In a single 4" layer it'll be somewhere between 0.5-1 perm, at 2 layers (4 facers) it's about half-that. So yes, while a single- layer allows SOME minimal drying rate, but it's marginal if drying to the interior is disallowed. If latex-only is allowed on the interior that 0.8perm exterior means little. Going single-layer and fiber-faced reduces the ease & reliability of air-sealing the iso, as well as about R2 of "effective-R" performance of the foil-facer in a rainscreen gap.

Canadian building codes have some things dead-right (like the requirement for a 10mm rainscreen), but the requiring the sheathing to stay above the dew point of interior air at DESIGN temp to allow a relatively vapor-open interior has no science to back it up. It works, sure, but so does keeping it above the dew point at the winter average temp (or the winter average daily low temp, if one wanted more margin.)

Another thought: At typical framing fractions a 2x6 cellulose wall comes in at ~R14 for a whole wall R, to which R23 (derated) is added for about R37. If one dropped back to 2x4/R13-cellulose on the studwall that portion would deliver ~ R10. Adding 1/2" to the foil faced iso (4.5" total) for ~R26 you'd end up with ~R36 for whole-wall R and at -25C exterior/R20 interior temps and 2/3 of the R on outside the sheathing would be at +5C, making the assembly code compliant for a vapor-open interior finish. This would be nearly identical to the stackup being used on a local deep energy retrofit I've been advising on, where an outer layer of 1" foil faced iso is going over a single inner layer of 3.5" of reclaimed fiber-faced roofing iso. This is over a plank-sheathed balloon-framed full-dimension 2x4 studwall (circa 1905.) The estimated whole-wall R on this one is ~ R40 (not counting the reflective facer's benefit), which is somewhat higher due to lower than average framing fraction and full-dimension 1" pine plank sheathing and another half-inch of cellulose edging up the R. Interior finish will be standard latex. Design temp at that location is only -15C, so there's no question of running into wintertime moisture absorption at the sheathing on this project unless the occupants turn off the ERV and never open the doors or windows.
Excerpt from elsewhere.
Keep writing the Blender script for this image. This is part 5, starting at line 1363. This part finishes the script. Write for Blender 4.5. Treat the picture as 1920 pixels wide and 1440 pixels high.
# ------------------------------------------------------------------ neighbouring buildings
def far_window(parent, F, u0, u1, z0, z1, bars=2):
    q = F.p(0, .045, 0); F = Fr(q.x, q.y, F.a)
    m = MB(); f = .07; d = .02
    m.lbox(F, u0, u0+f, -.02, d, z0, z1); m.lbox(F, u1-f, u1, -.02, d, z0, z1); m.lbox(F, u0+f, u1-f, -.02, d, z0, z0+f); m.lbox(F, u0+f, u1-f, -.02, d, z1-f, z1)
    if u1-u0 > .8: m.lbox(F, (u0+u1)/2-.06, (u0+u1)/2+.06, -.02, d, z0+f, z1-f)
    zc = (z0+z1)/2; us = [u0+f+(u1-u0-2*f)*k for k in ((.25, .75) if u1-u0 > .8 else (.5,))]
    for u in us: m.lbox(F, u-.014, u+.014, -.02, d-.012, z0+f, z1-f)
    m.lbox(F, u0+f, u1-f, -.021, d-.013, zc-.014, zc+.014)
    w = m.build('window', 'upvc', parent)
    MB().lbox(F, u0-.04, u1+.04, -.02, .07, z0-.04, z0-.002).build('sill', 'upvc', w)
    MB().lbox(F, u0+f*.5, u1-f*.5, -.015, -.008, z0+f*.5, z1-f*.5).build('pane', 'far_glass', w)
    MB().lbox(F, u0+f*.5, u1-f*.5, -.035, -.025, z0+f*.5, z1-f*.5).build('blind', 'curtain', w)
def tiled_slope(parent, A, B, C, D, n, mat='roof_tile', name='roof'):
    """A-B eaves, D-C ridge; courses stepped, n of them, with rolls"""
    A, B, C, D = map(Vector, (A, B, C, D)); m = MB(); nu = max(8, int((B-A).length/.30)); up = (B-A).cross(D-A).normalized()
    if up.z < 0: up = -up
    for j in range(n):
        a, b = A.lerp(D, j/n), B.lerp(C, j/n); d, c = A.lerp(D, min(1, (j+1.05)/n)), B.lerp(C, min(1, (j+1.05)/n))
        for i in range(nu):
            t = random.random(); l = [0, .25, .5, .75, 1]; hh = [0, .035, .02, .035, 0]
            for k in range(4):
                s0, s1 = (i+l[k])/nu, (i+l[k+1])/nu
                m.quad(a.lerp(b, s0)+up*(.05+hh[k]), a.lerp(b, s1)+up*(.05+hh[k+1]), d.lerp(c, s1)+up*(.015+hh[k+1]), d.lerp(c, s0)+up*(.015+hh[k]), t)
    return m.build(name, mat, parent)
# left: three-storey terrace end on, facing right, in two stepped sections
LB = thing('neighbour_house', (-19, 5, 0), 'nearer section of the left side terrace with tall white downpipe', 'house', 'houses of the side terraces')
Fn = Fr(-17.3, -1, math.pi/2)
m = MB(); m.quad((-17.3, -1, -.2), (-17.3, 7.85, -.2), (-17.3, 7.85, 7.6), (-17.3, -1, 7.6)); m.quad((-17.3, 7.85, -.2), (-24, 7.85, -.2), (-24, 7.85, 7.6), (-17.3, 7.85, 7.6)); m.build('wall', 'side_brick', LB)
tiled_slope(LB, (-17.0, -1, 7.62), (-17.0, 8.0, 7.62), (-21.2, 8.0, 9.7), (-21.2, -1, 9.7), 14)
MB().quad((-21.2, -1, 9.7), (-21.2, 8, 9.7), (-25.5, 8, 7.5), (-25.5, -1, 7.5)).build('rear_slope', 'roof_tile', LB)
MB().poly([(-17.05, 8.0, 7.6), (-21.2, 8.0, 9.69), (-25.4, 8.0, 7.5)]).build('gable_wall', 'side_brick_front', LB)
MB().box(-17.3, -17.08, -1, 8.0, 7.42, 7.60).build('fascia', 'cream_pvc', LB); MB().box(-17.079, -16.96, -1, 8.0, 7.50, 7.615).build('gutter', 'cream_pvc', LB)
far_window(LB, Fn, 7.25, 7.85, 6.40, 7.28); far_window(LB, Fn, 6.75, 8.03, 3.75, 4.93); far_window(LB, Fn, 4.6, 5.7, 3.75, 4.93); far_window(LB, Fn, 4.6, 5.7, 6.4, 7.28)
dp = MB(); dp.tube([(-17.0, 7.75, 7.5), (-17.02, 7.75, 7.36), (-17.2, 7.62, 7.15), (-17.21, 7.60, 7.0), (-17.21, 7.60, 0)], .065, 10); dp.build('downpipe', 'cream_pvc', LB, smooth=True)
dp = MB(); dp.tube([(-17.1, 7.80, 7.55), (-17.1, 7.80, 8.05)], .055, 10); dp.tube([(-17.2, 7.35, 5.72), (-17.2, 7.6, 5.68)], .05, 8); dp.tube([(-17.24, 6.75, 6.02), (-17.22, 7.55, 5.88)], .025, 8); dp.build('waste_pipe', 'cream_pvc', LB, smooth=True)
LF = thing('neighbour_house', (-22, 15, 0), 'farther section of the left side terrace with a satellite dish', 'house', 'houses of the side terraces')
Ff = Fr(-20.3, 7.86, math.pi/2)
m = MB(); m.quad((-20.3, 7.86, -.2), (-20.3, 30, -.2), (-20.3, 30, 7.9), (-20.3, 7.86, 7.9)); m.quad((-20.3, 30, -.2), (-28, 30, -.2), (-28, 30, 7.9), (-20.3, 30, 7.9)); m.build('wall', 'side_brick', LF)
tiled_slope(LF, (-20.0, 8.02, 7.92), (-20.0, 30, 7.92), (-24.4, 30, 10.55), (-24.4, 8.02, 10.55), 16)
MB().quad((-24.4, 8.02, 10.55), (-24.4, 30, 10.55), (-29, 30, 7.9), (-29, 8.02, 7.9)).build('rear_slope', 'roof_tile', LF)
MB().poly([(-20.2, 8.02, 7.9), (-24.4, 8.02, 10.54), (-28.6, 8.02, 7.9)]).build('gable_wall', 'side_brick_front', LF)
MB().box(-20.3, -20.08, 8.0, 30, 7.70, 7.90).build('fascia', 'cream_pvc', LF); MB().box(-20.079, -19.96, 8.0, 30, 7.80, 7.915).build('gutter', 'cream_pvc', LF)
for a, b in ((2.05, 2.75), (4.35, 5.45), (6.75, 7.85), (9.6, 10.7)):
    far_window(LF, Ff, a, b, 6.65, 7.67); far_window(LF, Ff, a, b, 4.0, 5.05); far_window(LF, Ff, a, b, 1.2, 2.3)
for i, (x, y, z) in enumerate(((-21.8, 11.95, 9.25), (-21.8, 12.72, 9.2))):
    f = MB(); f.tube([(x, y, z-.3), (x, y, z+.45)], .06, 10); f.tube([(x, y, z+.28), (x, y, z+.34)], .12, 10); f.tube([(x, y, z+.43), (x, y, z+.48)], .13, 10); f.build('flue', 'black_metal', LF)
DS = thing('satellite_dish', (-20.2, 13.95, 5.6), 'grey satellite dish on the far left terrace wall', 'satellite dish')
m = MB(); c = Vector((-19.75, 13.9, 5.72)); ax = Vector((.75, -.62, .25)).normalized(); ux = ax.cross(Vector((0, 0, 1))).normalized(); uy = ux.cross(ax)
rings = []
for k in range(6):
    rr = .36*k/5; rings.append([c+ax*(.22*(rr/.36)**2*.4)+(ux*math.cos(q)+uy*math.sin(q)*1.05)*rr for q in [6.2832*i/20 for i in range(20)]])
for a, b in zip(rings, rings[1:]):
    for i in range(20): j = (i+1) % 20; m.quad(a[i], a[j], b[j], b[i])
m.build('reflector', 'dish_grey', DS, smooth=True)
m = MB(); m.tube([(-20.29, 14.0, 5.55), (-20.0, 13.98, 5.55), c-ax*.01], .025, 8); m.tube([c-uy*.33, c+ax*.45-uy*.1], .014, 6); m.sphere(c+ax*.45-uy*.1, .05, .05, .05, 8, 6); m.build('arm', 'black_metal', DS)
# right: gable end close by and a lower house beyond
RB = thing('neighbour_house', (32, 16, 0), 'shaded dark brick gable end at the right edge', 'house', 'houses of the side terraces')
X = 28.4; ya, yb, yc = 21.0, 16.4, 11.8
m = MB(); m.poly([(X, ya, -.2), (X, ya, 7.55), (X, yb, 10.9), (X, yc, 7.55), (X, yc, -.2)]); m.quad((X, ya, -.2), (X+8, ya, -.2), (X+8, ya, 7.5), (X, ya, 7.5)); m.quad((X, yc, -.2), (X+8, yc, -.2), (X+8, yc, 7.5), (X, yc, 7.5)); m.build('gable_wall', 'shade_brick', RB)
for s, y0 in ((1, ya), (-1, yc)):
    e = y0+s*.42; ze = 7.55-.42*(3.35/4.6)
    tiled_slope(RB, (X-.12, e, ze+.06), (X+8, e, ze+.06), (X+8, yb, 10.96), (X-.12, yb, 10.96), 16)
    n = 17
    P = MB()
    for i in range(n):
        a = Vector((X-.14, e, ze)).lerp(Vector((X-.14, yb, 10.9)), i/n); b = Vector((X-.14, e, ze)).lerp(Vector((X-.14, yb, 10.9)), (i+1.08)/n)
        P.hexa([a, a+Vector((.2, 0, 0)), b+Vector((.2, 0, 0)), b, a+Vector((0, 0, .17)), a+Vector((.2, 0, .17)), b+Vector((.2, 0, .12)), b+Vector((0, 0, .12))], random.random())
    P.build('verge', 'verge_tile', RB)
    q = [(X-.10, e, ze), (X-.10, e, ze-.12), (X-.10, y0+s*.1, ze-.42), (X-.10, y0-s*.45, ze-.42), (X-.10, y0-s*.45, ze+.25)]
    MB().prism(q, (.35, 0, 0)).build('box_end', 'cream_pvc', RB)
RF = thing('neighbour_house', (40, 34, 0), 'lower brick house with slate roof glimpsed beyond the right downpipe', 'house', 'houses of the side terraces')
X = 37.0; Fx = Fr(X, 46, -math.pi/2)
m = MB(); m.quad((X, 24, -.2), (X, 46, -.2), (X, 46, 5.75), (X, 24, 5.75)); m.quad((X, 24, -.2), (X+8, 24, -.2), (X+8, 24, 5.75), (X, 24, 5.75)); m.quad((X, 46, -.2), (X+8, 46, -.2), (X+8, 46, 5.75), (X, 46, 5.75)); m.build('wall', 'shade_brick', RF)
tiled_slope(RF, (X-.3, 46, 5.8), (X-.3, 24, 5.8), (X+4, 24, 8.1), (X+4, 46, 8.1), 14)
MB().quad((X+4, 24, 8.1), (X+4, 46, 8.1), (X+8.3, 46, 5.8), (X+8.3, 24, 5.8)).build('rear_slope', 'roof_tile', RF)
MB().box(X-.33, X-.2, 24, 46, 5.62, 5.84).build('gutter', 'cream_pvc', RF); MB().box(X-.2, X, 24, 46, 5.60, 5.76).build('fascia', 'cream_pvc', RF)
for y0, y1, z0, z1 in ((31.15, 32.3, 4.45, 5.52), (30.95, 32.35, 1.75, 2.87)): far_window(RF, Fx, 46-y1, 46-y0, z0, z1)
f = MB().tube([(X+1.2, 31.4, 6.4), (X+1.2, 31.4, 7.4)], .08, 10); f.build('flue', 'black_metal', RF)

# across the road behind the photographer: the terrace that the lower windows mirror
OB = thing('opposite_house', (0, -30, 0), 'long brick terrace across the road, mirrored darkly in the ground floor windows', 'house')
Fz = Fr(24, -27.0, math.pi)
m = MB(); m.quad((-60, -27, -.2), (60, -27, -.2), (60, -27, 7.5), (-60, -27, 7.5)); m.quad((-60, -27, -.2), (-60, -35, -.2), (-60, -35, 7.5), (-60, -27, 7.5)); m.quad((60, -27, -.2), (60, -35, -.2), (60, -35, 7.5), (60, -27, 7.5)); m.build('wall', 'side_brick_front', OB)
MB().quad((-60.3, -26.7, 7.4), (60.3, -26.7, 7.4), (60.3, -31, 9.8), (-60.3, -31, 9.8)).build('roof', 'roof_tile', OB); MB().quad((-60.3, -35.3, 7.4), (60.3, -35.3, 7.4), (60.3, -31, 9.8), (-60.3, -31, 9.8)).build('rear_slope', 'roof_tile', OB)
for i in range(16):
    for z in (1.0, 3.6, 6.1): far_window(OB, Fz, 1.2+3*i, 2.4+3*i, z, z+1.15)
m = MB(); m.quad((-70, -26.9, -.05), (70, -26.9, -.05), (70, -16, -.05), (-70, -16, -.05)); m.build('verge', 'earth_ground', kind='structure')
The primary air-barrier in this stackup is lapped-caulked-and-taped Tyvek between the iso and plank sheathing, with 1-part foam sealing the bottom & top edges, but both layers of iso are also detailed as air barriers, since there are subsidy cash incentives for air tightness that ramp up at 3 successively tighter steps. (I'm not managing the project, and don't have full details on the air-tightness goals, but they're pretty aggressive, and I expect it will be tighter than R-2000 spec.)